We are tiny, largely ignorant bipeds on an absolutely insignificant speck of space dust. And that’s no way to live. Instead, we have our grand civilizations, our continent- and centuries-spanning mythologies, our cities, towns, and get-away-from-it-all mountain cabins. We have families, and loves, and children, all themselves great vessels for the ceaseless struggle in our souls over the power of the past and the possibilities of the future. We have 8.1 billion others just like us, some of whom we love, and some of whom we hate. We have a life lived in the brief illumination of a lightening strike. And it’s all that matters.

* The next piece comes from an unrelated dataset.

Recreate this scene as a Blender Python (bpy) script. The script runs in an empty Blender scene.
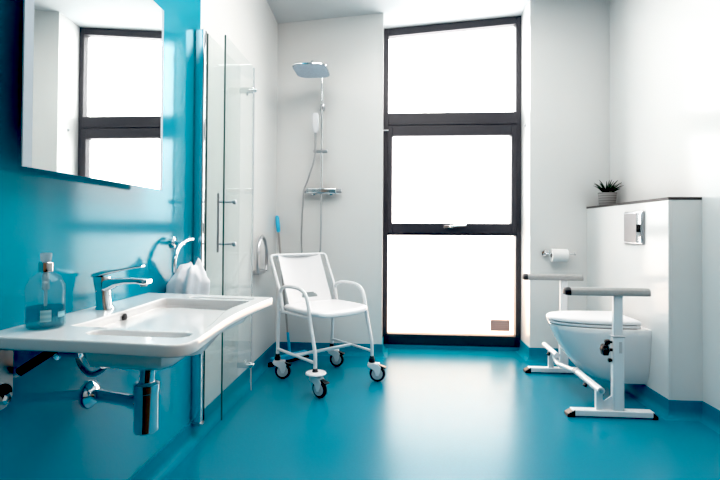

During a recent conversation, Steffany and I were talking about how one understands the times we live in, in a way that is anything but doom and gloom. Certainly, if you spend time on social media, consuming news, walking down the street, or breathing, it’s hard to believe anything but doom and gloom.

I’ve been engaged over the last few years with a ceramics practice. It has been a constant teacher in this regard. In ceramics you are working with the fundamentals of water, mud, fire, and time. It is a necessarily optimistic undertaking, beginning with a handful of sloppy wet earth, and ending up with a manifestation of human creativity and perhaps even beauty, that is by its very transformed nature, timeless. But, wow, the journey! With each great disaster (and those are more frequent that we’d all hope) something is learned—a better way to do something, even if it is not to do that thing. And even in your successes, you learn about patience—the heating and cooling of clay, the experimentation to find the right tones, gestures, and expressions, the need in the those last hours before you open the kiln to have hope.

In a previous life I was an historian, one that worked on questions a thousand or two years old. And a few years ago, as a Zen Buddhist, I undertook ordination. These two things—my experiences with trying to understand and contextualize a deep past, and my commitment to seeing the world as it is, plus this ceramics practice—have helped me do the work we do at PARE. Because here, deep in the bowels of this project of Steffany’s and mine, we bring a belief in humanity that is both long term and expansive to every single thing we do. However bad the world seems, history and experience tell us that it will also get better.

We’re just trying—in the work we do, in the clients for whom we do it, and with the fellow-travelers we find on the way—to make that happen sooner rather than later. Thanks for being here and supporting what we do.